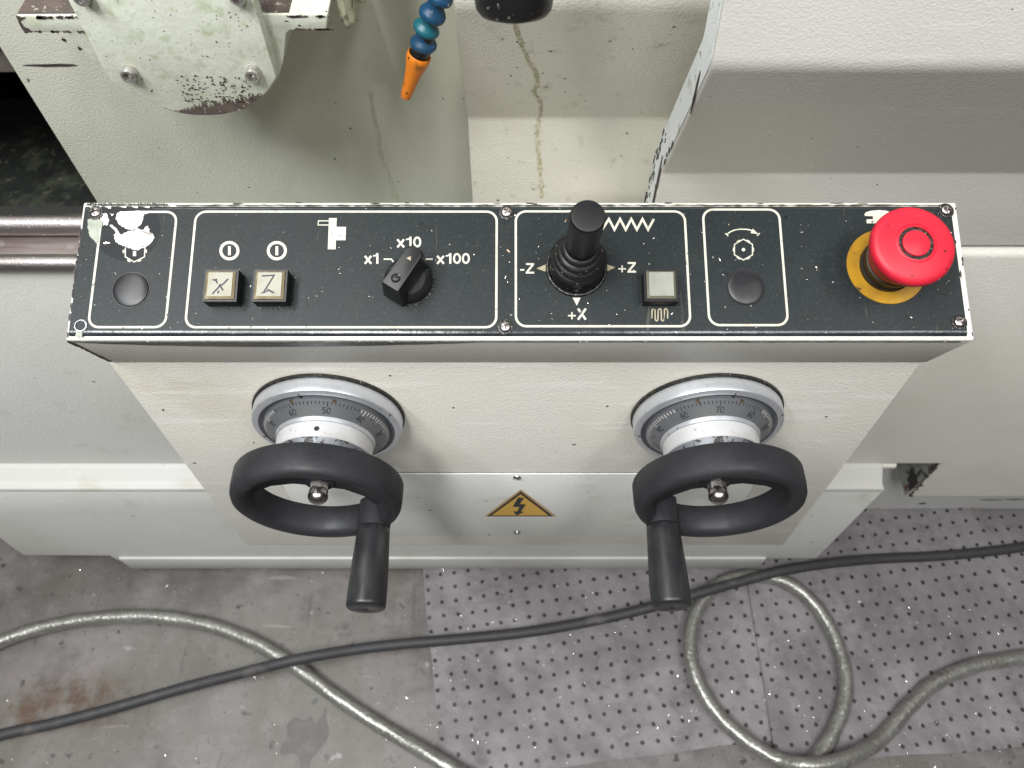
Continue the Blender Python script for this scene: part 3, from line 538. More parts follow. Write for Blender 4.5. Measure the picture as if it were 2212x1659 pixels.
for k in range(3):
    x = 1408 + 13.2 * k
    sq += [(x, 690), (x + 1.0, 674)] + [(x + 4.0 + 3.2 * math.cos(R(180 - 30 * j)), 671 - 4 * math.sin(R(30 * j))) for j in range(7)] + [(x + 8.0, 674), (x + 7.6, 688)] if k == 2 else [(x, 688), (x + 0.6, 674)] + [(x + 3.9 + 3.2 * math.cos(R(180 - 30 * j)), 671 - 4 * math.sin(R(30 * j))) for j in range(7)] + [(x + 7.2, 674), (x + 7.4, 688)] + [(x + 10.3 + 2.8 * math.cos(R(180 - 30 * j)), 689 + 4 * math.sin(R(30 * j))) for j in range(7)]
pprint('printed_wave_symbol', [(sq, 2.9)], m='print_dirty')
# spindle turning arrow + hexagon
arc = [(1508.7 + .2852 * x, 406 + .2852 * y) for x, y in [(215, 352), (240, 333), (270, 320), (300, 314), (330, 312), (360, 313), (385, 317), (405, 323)]]
K = lambda x, y: (1508.7 + .2852 * x, 406 + .2852 * y)
pprint('printed_turn_arrow', [(arc, 2.6), ([K(203, 343), K(226, 364)], 2.2), ([K(444, 362), K(466, 342)], 2.2)], [[K(412, 309), K(455, 349), K(395, 342)]])
def hexsym(cx, cy, Rr, only=None):
    P = [(cx + Rr * math.cos(R(90 + 60 * k)), cy - Rr * math.sin(R(90 + 60 * k)) * 1.0) for k in range(6)]; st = [(P, 2.4, True)]
    for k in range(6):
        a, b = Vector(P[k]), Vector(P[(k + 1) % 6]); m = (a + b) / 2; d = (b - a).normalized(); o = (m - Vector((cx, cy))).normalized()
        st.append(([tuple(m - d * 4.2 + o * 1.6), tuple(m + d * 4.2 + o * 1.6)], 3.4))
    return st
pprint('printed_hexagon_symbol', hexsym(*K(341, 467), 22.5), [circ(*K(341, 467), 3.8, n=14)])
pprint('printed_pictogram', (), [[K(1256, 200), K(1270, 183), K(1310, 172), K(1370, 167), K(1425, 172), K(1468, 188), K(1468, 268), K(1275, 268), K(1273, 238), K(1322, 236), K(1322, 214), K(1262, 212)]])
# remains of the left hexagon symbol and the torn sticker
Q = lambda x, y: (109.7 + .2728 * x, 406 + .2728 * y)
pprint('printed_hexagon_symbol', [([Q(590, 470), Q(590, 545), Q(660, 586), Q(742, 545), Q(746, 465)], 2.4), ([Q(576, 490), Q(576, 515)], 3.4), ([Q(755, 488), Q(755, 514)], 3.4), ([Q(606, 570), Q(630, 584)], 3.4), ([Q(690, 582), Q(716, 570)], 3.4), ([Q(663, 500), Q(663, 540)], 7)])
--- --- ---
*YOUR GOAL*
Reproduce the listing exactly. Leave its pictures out.

*RIGHT ANSWER*
Continue the Blender Python script for this scene: part 3, from line 538. More parts follow. Write for Blender 4.5. Measure the picture as if it were 2212x1659 pixels.
for k in range(3):
    x = 1408 + 13.2 * k
    sq += [(x, 690), (x + 1.0, 674)] + [(x + 4.0 + 3.2 * math.cos(R(180 - 30 * j)), 671 - 4 * math.sin(R(30 * j))) for j in range(7)] + [(x + 8.0, 674), (x + 7.6, 688)] if k == 2 else [(x, 688), (x + 0.6, 674)] + [(x + 3.9 + 3.2 * math.cos(R(180 - 30 * j)), 671 - 4 * math.sin(R(30 * j))) for j in range(7)] + [(x + 7.2, 674), (x + 7.4, 688)] + [(x + 10.3 + 2.8 * math.cos(R(180 - 30 * j)), 689 + 4 * math.sin(R(30 * j))) for j in range(7)]
pprint('printed_wave_symbol', [(sq, 2.9)], m='print_dirty')
# spindle turning arrow + hexagon
arc = [(1508.7 + .2852 * x, 406 + .2852 * y) for x, y in [(215, 352), (240, 333), (270, 320), (300, 314), (330, 312), (360, 313), (385, 317), (405, 323)]]
K = lambda x, y: (1508.7 + .2852 * x, 406 + .2852 * y)
pprint('printed_turn_arrow', [(arc, 2.6), ([K(203, 343), K(226, 364)], 2.2), ([K(444, 362), K(466, 342)], 2.2)], [[K(412, 309), K(455, 349), K(395, 342)]])
def hexsym(cx, cy, Rr, only=None):
    P = [(cx + Rr * math.cos(R(90 + 60 * k)), cy - Rr * math.sin(R(90 + 60 * k)) * 1.0) for k in range(6)]; st = [(P, 2.4, True)]
    for k in range(6):
        a, b = Vector(P[k]), Vector(P[(k + 1) % 6]); m = (a + b) / 2; d = (b - a).normalized(); o = (m - Vector((cx, cy))).normalized()
        st.append(([tuple(m - d * 4.2 + o * 1.6), tuple(m + d * 4.2 + o * 1.6)], 3.4))
    return st
pprint('printed_hexagon_symbol', hexsym(*K(341, 467), 22.5), [circ(*K(341, 467), 3.8, n=14)])
pprint('printed_pictogram', (), [[K(1256, 200), K(1270, 183), K(1310, 172), K(1370, 167), K(1425, 172), K(1468, 188), K(1468, 268), K(1275, 268), K(1273, 238), K(1322, 236), K(1322, 214), K(1262, 212)]])
# remains of the left hexagon symbol and the torn sticker
Q = lambda x, y: (109.7 + .2728 * x, 406 + .2728 * y)
pprint('printed_hexagon_symbol', [([Q(590, 470), Q(590, 545), Q(660, 586), Q(742, 545), Q(746, 465)], 2.4), ([Q(576, 490), Q(576, 515)], 3.4), ([Q(755, 488), Q(755, 514)], 3.4), ([Q(606, 570), Q(630, 584)], 3.4), ([Q(690, 582), Q(716, 570)], 3.4), ([Q(663, 500), Q(663, 540)], 7)])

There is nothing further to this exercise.